**Exercise instructions:** Drop the pictures, then extract the listing word for word.

**Supplied material:**
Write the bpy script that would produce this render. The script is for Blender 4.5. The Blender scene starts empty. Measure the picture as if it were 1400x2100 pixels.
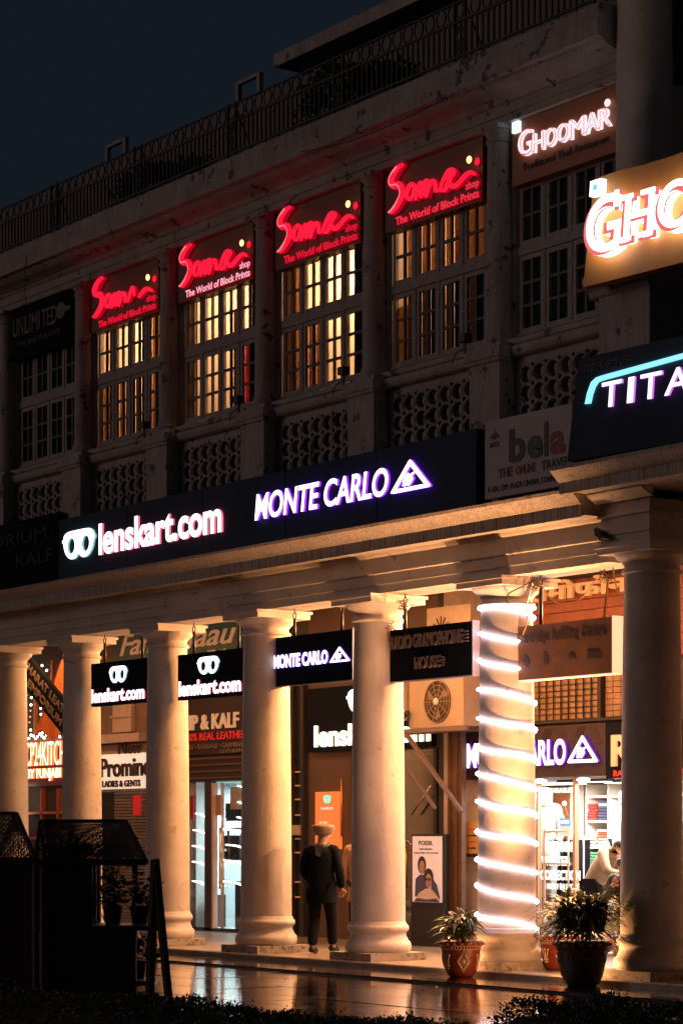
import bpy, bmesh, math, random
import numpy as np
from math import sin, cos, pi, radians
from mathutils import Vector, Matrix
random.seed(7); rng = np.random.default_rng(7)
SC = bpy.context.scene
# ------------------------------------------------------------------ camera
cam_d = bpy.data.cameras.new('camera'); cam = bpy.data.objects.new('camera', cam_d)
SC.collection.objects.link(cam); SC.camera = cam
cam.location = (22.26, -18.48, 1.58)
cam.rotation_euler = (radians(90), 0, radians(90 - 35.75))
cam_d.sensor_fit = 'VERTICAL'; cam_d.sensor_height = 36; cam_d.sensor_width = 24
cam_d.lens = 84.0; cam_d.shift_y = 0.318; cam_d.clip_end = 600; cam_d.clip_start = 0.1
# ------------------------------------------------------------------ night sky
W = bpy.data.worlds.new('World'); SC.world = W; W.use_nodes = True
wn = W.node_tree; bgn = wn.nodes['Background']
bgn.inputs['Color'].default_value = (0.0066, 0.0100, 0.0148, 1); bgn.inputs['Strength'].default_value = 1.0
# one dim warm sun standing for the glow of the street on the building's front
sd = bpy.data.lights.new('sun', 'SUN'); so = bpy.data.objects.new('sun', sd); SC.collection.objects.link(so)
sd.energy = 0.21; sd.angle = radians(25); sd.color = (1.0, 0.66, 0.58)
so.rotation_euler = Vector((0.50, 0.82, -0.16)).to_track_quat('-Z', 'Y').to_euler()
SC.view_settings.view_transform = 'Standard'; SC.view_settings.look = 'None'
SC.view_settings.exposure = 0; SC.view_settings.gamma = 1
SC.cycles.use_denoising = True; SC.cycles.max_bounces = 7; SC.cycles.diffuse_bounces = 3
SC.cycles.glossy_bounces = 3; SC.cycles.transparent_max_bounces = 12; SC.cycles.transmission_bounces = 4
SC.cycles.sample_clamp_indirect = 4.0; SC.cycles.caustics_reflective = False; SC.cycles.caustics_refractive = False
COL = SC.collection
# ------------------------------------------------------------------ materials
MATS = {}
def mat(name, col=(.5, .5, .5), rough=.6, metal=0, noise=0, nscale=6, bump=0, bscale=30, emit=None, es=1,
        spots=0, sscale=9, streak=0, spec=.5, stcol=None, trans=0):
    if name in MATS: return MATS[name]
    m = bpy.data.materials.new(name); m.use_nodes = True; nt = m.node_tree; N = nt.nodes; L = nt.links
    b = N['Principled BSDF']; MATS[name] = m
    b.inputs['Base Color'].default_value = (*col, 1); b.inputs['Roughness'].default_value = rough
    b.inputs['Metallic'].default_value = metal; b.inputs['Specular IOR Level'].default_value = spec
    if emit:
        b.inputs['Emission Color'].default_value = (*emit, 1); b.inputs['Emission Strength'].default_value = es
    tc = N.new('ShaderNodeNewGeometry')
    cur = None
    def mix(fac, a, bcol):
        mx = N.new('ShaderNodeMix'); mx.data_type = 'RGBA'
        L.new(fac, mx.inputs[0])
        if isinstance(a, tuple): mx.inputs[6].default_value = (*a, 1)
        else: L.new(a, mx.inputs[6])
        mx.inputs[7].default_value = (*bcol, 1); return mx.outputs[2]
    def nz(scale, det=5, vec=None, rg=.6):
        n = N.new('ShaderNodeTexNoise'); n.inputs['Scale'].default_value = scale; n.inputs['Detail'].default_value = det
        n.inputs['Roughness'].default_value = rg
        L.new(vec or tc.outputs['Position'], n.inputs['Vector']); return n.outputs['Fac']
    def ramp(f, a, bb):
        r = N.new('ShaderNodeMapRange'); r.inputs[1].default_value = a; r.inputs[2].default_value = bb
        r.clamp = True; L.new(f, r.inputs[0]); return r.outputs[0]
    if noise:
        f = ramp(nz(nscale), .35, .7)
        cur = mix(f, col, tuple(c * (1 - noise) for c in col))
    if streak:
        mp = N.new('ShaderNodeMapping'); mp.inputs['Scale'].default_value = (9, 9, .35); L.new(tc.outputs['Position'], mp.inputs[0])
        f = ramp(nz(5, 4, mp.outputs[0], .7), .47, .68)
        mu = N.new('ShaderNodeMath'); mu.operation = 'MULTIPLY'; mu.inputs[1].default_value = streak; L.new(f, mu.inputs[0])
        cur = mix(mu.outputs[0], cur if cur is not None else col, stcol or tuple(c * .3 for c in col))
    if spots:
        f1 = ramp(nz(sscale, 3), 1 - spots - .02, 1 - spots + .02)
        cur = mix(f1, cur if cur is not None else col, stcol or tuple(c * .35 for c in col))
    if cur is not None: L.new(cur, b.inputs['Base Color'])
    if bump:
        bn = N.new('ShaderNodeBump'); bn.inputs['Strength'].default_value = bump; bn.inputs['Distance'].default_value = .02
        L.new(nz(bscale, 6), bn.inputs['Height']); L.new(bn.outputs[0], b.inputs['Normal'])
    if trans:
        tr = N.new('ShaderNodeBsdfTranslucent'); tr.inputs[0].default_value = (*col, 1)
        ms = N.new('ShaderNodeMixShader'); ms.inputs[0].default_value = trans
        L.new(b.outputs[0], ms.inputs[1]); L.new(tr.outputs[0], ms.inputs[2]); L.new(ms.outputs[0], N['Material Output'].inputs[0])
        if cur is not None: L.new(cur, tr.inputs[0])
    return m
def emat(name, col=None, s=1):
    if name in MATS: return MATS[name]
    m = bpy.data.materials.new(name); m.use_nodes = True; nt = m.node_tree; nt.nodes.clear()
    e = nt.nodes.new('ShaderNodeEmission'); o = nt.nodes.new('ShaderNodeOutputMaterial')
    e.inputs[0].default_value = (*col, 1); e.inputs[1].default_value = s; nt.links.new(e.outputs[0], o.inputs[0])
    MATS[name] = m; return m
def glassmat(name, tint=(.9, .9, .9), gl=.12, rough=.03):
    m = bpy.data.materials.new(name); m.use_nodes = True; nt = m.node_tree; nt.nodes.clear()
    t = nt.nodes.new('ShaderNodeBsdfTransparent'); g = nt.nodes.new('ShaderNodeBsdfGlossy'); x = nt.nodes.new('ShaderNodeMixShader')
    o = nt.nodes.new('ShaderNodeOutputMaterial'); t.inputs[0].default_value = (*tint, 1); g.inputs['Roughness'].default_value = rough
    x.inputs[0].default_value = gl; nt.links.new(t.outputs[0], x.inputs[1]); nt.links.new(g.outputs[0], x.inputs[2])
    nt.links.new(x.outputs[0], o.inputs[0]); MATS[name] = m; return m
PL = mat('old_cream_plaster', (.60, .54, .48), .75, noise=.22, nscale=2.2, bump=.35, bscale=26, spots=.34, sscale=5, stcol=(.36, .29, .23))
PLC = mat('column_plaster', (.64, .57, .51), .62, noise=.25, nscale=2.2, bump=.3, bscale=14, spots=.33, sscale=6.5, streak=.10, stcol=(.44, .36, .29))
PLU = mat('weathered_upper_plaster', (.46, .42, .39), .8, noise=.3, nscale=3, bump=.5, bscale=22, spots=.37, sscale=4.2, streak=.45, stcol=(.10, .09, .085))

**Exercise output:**
Write the bpy script that would produce this render. The script is for Blender 4.5. The Blender scene starts empty. Measure the picture as if it were 1400x2100 pixels.
import bpy, bmesh, math, random
import numpy as np
from math import sin, cos, pi, radians
from mathutils import Vector, Matrix
random.seed(7); rng = np.random.default_rng(7)
SC = bpy.context.scene
# ------------------------------------------------------------------ camera
cam_d = bpy.data.cameras.new('camera'); cam = bpy.data.objects.new('camera', cam_d)
SC.collection.objects.link(cam); SC.camera = cam
cam.location = (22.26, -18.48, 1.58)
cam.rotation_euler = (radians(90), 0, radians(90 - 35.75))
cam_d.sensor_fit = 'VERTICAL'; cam_d.sensor_height = 36; cam_d.sensor_width = 24
cam_d.lens = 84.0; cam_d.shift_y = 0.318; cam_d.clip_end = 600; cam_d.clip_start = 0.1
# ------------------------------------------------------------------ night sky
W = bpy.data.worlds.new('World'); SC.world = W; W.use_nodes = True
wn = W.node_tree; bgn = wn.nodes['Background']
bgn.inputs['Color'].default_value = (0.0066, 0.0100, 0.0148, 1); bgn.inputs['Strength'].default_value = 1.0
# one dim warm sun standing for the glow of the street on the building's front
sd = bpy.data.lights.new('sun', 'SUN'); so = bpy.data.objects.new('sun', sd); SC.collection.objects.link(so)
sd.energy = 0.21; sd.angle = radians(25); sd.color = (1.0, 0.66, 0.58)
so.rotation_euler = Vector((0.50, 0.82, -0.16)).to_track_quat('-Z', 'Y').to_euler()
SC.view_settings.view_transform = 'Standard'; SC.view_settings.look = 'None'
SC.view_settings.exposure = 0; SC.view_settings.gamma = 1
SC.cycles.use_denoising = True; SC.cycles.max_bounces = 7; SC.cycles.diffuse_bounces = 3
SC.cycles.glossy_bounces = 3; SC.cycles.transparent_max_bounces = 12; SC.cycles.transmission_bounces = 4
SC.cycles.sample_clamp_indirect = 4.0; SC.cycles.caustics_reflective = False; SC.cycles.caustics_refractive = False
COL = SC.collection
# ------------------------------------------------------------------ materials
MATS = {}
def mat(name, col=(.5, .5, .5), rough=.6, metal=0, noise=0, nscale=6, bump=0, bscale=30, emit=None, es=1,
        spots=0, sscale=9, streak=0, spec=.5, stcol=None, trans=0):
    if name in MATS: return MATS[name]
    m = bpy.data.materials.new(name); m.use_nodes = True; nt = m.node_tree; N = nt.nodes; L = nt.links
    b = N['Principled BSDF']; MATS[name] = m
    b.inputs['Base Color'].default_value = (*col, 1); b.inputs['Roughness'].default_value = rough
    b.inputs['Metallic'].default_value = metal; b.inputs['Specular IOR Level'].default_value = spec
    if emit:
        b.inputs['Emission Color'].default_value = (*emit, 1); b.inputs['Emission Strength'].default_value = es
    tc = N.new('ShaderNodeNewGeometry')
    cur = None
    def mix(fac, a, bcol):
        mx = N.new('ShaderNodeMix'); mx.data_type = 'RGBA'
        L.new(fac, mx.inputs[0])
        if isinstance(a, tuple): mx.inputs[6].default_value = (*a, 1)
        else: L.new(a, mx.inputs[6])
        mx.inputs[7].default_value = (*bcol, 1); return mx.outputs[2]
    def nz(scale, det=5, vec=None, rg=.6):
        n = N.new('ShaderNodeTexNoise'); n.inputs['Scale'].default_value = scale; n.inputs['Detail'].default_value = det
        n.inputs['Roughness'].default_value = rg
        L.new(vec or tc.outputs['Position'], n.inputs['Vector']); return n.outputs['Fac']
    def ramp(f, a, bb):
        r = N.new('ShaderNodeMapRange'); r.inputs[1].default_value = a; r.inputs[2].default_value = bb
        r.clamp = True; L.new(f, r.inputs[0]); return r.outputs[0]
    if noise:
        f = ramp(nz(nscale), .35, .7)
        cur = mix(f, col, tuple(c * (1 - noise) for c in col))
    if streak:
        mp = N.new('ShaderNodeMapping'); mp.inputs['Scale'].default_value = (9, 9, .35); L.new(tc.outputs['Position'], mp.inputs[0])
        f = ramp(nz(5, 4, mp.outputs[0], .7), .47, .68)
        mu = N.new('ShaderNodeMath'); mu.operation = 'MULTIPLY'; mu.inputs[1].default_value = streak; L.new(f, mu.inputs[0])
        cur = mix(mu.outputs[0], cur if cur is not None else col, stcol or tuple(c * .3 for c in col))
    if spots:
        f1 = ramp(nz(sscale, 3), 1 - spots - .02, 1 - spots + .02)
        cur = mix(f1, cur if cur is not None else col, stcol or tuple(c * .35 for c in col))
    if cur is not None: L.new(cur, b.inputs['Base Color'])
    if bump:
        bn = N.new('ShaderNodeBump'); bn.inputs['Strength'].default_value = bump; bn.inputs['Distance'].default_value = .02
        L.new(nz(bscale, 6), bn.inputs['Height']); L.new(bn.outputs[0], b.inputs['Normal'])
    if trans:
        tr = N.new('ShaderNodeBsdfTranslucent'); tr.inputs[0].default_value = (*col, 1)
        ms = N.new('ShaderNodeMixShader'); ms.inputs[0].default_value = trans
        L.new(b.outputs[0], ms.inputs[1]); L.new(tr.outputs[0], ms.inputs[2]); L.new(ms.outputs[0], N['Material Output'].inputs[0])
        if cur is not None: L.new(cur, tr.inputs[0])
    return m
def emat(name, col=None, s=1):
    if name in MATS: return MATS[name]
    m = bpy.data.materials.new(name); m.use_nodes = True; nt = m.node_tree; nt.nodes.clear()
    e = nt.nodes.new('ShaderNodeEmission'); o = nt.nodes.new('ShaderNodeOutputMaterial')
    e.inputs[0].default_value = (*col, 1); e.inputs[1].default_value = s; nt.links.new(e.outputs[0], o.inputs[0])
    MATS[name] = m; return m
def glassmat(name, tint=(.9, .9, .9), gl=.12, rough=.03):
    m = bpy.data.materials.new(name); m.use_nodes = True; nt = m.node_tree; nt.nodes.clear()
    t = nt.nodes.new('ShaderNodeBsdfTransparent'); g = nt.nodes.new('ShaderNodeBsdfGlossy'); x = nt.nodes.new('ShaderNodeMixShader')
    o = nt.nodes.new('ShaderNodeOutputMaterial'); t.inputs[0].default_value = (*tint, 1); g.inputs['Roughness'].default_value = rough
    x.inputs[0].default_value = gl; nt.links.new(t.outputs[0], x.inputs[1]); nt.links.new(g.outputs[0], x.inputs[2])
    nt.links.new(x.outputs[0], o.inputs[0]); MATS[name] = m; return m
PL = mat('old_cream_plaster', (.60, .54, .48), .75, noise=.22, nscale=2.2, bump=.35, bscale=26, spots=.34, sscale=5, stcol=(.36, .29, .23))
PLC = mat('column_plaster', (.64, .57, .51), .62, noise=.25, nscale=2.2, bump=.3, bscale=14, spots=.33, sscale=6.5, streak=.10, stcol=(.44, .36, .29))
PLU = mat('weathered_upper_plaster', (.46, .42, .39), .8, noise=.3, nscale=3, bump=.5, bscale=22, spots=.37, sscale=4.2, streak=.45, stcol=(.10, .09, .085))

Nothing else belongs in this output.